***** Collected data *****

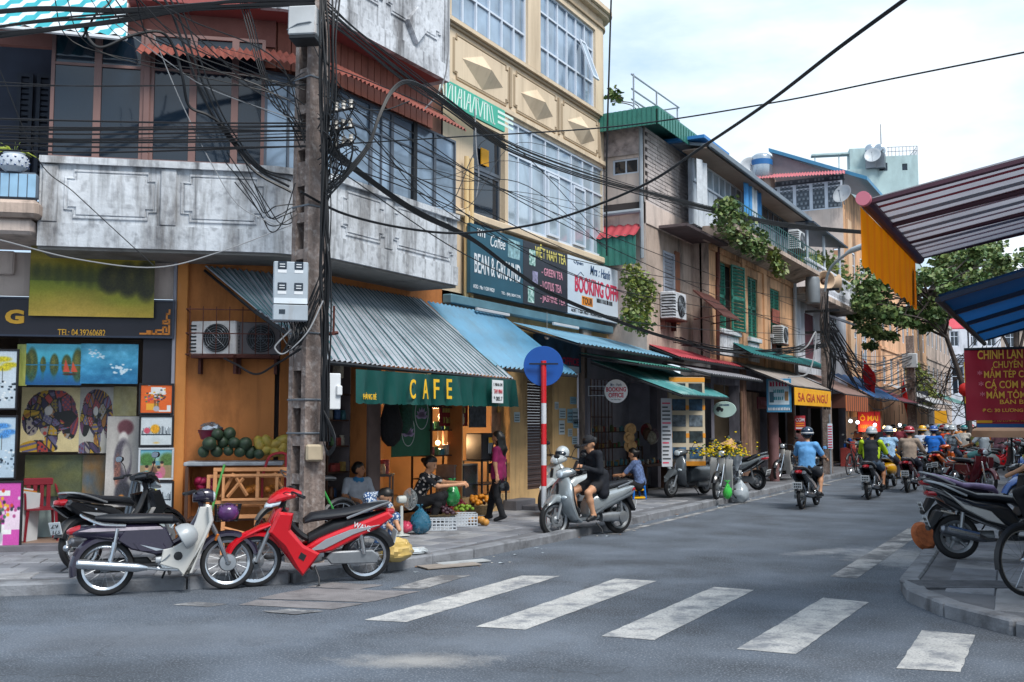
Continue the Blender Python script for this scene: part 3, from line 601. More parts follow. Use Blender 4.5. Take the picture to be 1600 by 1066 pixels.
for a,b,k in((703,826,6),(846,934,6)):
 window(B2,uB(a),uB(b),9.12,11.05,.06,frame_white,glass_blue,[i/k for i in range(1,k)],(.34,.74),.05,.09)
op=window(B2,-.16,.16,-1.0,0,-.02,frame_white,glass_pale,(),(),.045,.04,'open_casement');op.location=(uB(914),.02,10.55);op.rotation_euler=(R(-20),0,0)
mb=MB();wall(mb,-.0,8.2,4.0,12,[],0,y=1.2);mb.build('room_back',mat('room_blue_dark','39434d',.9,var=.3,sc=1),B2)
window(B2,r0+.05,uB(789),5.3,6.55,.12,frame_grey,glass_dark,(),(),.06,.06);window(B2,r0+.05,uB(789),6.55,7.4,.1,frame_grey,glass_dark,(),(),.06,.06)
mb=MB();mb.box(uB(757),uB(769),.08,.1,6.68,7.0);mb.build('yellow_note',mat('yellow_paper','e0a020',.7,var=.05),B2)
mb=MB();mb.box(-.0,ue,-.12,.0,5.48,5.62,.02);mb.build('sill',cream,B2)
for k,px in enumerate((719,727)):
 mb=MB();mb.tube([(uB(px),-.12,3.9),(uB(px),-.12,6.6)],.045,8);mb.build('drain_pipe',mat('cream_pipe','d3b98a',.5,var=.08),B2)
mb=MB();zf=.42
p1,p2_,p3_,p4_=uB(797),uB(824),uB(863),uB(904)
wall(mb,.7,5.5,.1,4.0,[(.71,p1,zf,3.4),(p2_,p3_,zf,3.25)],.3);wall(mb,5.5,9.0,3.05,4.0);mb.build('wall',yellow_pl,B2)
kB=dict(parent=B2)
mb=MB();rm=mat('brown_roller_shutter','4d4040',.7,0.0,var=.12)
for i in range(48):mb.box(p2_+.005,p3_-.005,.14-.02*(i%2),.17,zf+i*.058,zf+i*.058+.054,.008)
mb.build('roller_shutter',rm,B2)
mb=MB();mb.box(p2_+.01,p3_-.01,.1,.3,3.2,3.3);mb.build('shutter_box',dark_metal,B2)
room(-1.7,p1-.01,.3,3.4,3.0,kB,mat('cafe_wall','c0a07c',.85,var=.2,sc=1.5))
mb=MB();q0=uB(786);mb.box(q0,p1+.5,-.3,.02,.1,.3,.015);mb.box(q0+.2,p1+.4,-.6,-.3,.1,.2,.015);mb.build('steps',mat('stone_step','59595f',.8,var=.2,sc=4,bump=.3),B2)
mb=MB();mb.box(0,7.1,-.2,.0,3.85,4.02,.02);mb.build('sign_ledge',mat('ledge_blue','5f8696',.5,.2,var=.15,sc=3),B2)
for px in(765,880):
 mb=MB();u=uB(px,.2);mb.box(u-.6,u+.6,-.3,-.24,3.78,3.84,.01);mb.build('tube_lamp',mat('lamp_casing','b9bec4',.4,var=.05),B2)
#narrow house with bamboo blind and brick loft
O3=Vector((-8.73,22.25,0));S3=Fr(O3.x,O3.y,PI/2);u3=lambda px,v=0:S3.px(px,600,v)[0];z3=lambda px,py,v=0:S3.px(px,py,v)[1]
N3=Fr(O3.x,O3.y,0);n3=lambda px,v=0:N3.px(px,500,v)[0];m3=lambda px,py,v=0:N3.px(px,py,v)[1]
B3=thing('narrow_house','narrow stained house with brick loft, bamboo blind and green sheet roof','building',O3,PI/2)
def addN(mb,name,m,par=B3):return mb.build(name,m,par,rot=(0,0,-PI/2))
e3=3.3
mb=MB();wall(mb,-.0,e3,3.4,6.5,[(u3(1038),u3(1056),z3(1045,503),z3(1045,395))],.2);mb.build('wall',grey_pl,B3)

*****

Stated goal -
All of the lines above should be retyped precisely, apart from the pictures.

Solution to this problem -
Continue the Blender Python script for this scene: part 3, from line 601. More parts follow. Use Blender 4.5. Take the picture to be 1600 by 1066 pixels.
for a,b,k in((703,826,6),(846,934,6)):
 window(B2,uB(a),uB(b),9.12,11.05,.06,frame_white,glass_blue,[i/k for i in range(1,k)],(.34,.74),.05,.09)
op=window(B2,-.16,.16,-1.0,0,-.02,frame_white,glass_pale,(),(),.045,.04,'open_casement');op.location=(uB(914),.02,10.55);op.rotation_euler=(R(-20),0,0)
mb=MB();wall(mb,-.0,8.2,4.0,12,[],0,y=1.2);mb.build('room_back',mat('room_blue_dark','39434d',.9,var=.3,sc=1),B2)
window(B2,r0+.05,uB(789),5.3,6.55,.12,frame_grey,glass_dark,(),(),.06,.06);window(B2,r0+.05,uB(789),6.55,7.4,.1,frame_grey,glass_dark,(),(),.06,.06)
mb=MB();mb.box(uB(757),uB(769),.08,.1,6.68,7.0);mb.build('yellow_note',mat('yellow_paper','e0a020',.7,var=.05),B2)
mb=MB();mb.box(-.0,ue,-.12,.0,5.48,5.62,.02);mb.build('sill',cream,B2)
for k,px in enumerate((719,727)):
 mb=MB();mb.tube([(uB(px),-.12,3.9),(uB(px),-.12,6.6)],.045,8);mb.build('drain_pipe',mat('cream_pipe','d3b98a',.5,var=.08),B2)
mb=MB();zf=.42
p1,p2_,p3_,p4_=uB(797),uB(824),uB(863),uB(904)
wall(mb,.7,5.5,.1,4.0,[(.71,p1,zf,3.4),(p2_,p3_,zf,3.25)],.3);wall(mb,5.5,9.0,3.05,4.0);mb.build('wall',yellow_pl,B2)
kB=dict(parent=B2)
mb=MB();rm=mat('brown_roller_shutter','4d4040',.7,0.0,var=.12)
for i in range(48):mb.box(p2_+.005,p3_-.005,.14-.02*(i%2),.17,zf+i*.058,zf+i*.058+.054,.008)
mb.build('roller_shutter',rm,B2)
mb=MB();mb.box(p2_+.01,p3_-.01,.1,.3,3.2,3.3);mb.build('shutter_box',dark_metal,B2)
room(-1.7,p1-.01,.3,3.4,3.0,kB,mat('cafe_wall','c0a07c',.85,var=.2,sc=1.5))
mb=MB();q0=uB(786);mb.box(q0,p1+.5,-.3,.02,.1,.3,.015);mb.box(q0+.2,p1+.4,-.6,-.3,.1,.2,.015);mb.build('steps',mat('stone_step','59595f',.8,var=.2,sc=4,bump=.3),B2)
mb=MB();mb.box(0,7.1,-.2,.0,3.85,4.02,.02);mb.build('sign_ledge',mat('ledge_blue','5f8696',.5,.2,var=.15,sc=3),B2)
for px in(765,880):
 mb=MB();u=uB(px,.2);mb.box(u-.6,u+.6,-.3,-.24,3.78,3.84,.01);mb.build('tube_lamp',mat('lamp_casing','b9bec4',.4,var=.05),B2)
#narrow house with bamboo blind and brick loft
O3=Vector((-8.73,22.25,0));S3=Fr(O3.x,O3.y,PI/2);u3=lambda px,v=0:S3.px(px,600,v)[0];z3=lambda px,py,v=0:S3.px(px,py,v)[1]
N3=Fr(O3.x,O3.y,0);n3=lambda px,v=0:N3.px(px,500,v)[0];m3=lambda px,py,v=0:N3.px(px,py,v)[1]
B3=thing('narrow_house','narrow stained house with brick loft, bamboo blind and green sheet roof','building',O3,PI/2)
def addN(mb,name,m,par=B3):return mb.build(name,m,par,rot=(0,0,-PI/2))
e3=3.3
mb=MB();wall(mb,-.0,e3,3.4,6.5,[(u3(1038),u3(1056),z3(1045,503),z3(1045,395))],.2);mb.build('wall',grey_pl,B3)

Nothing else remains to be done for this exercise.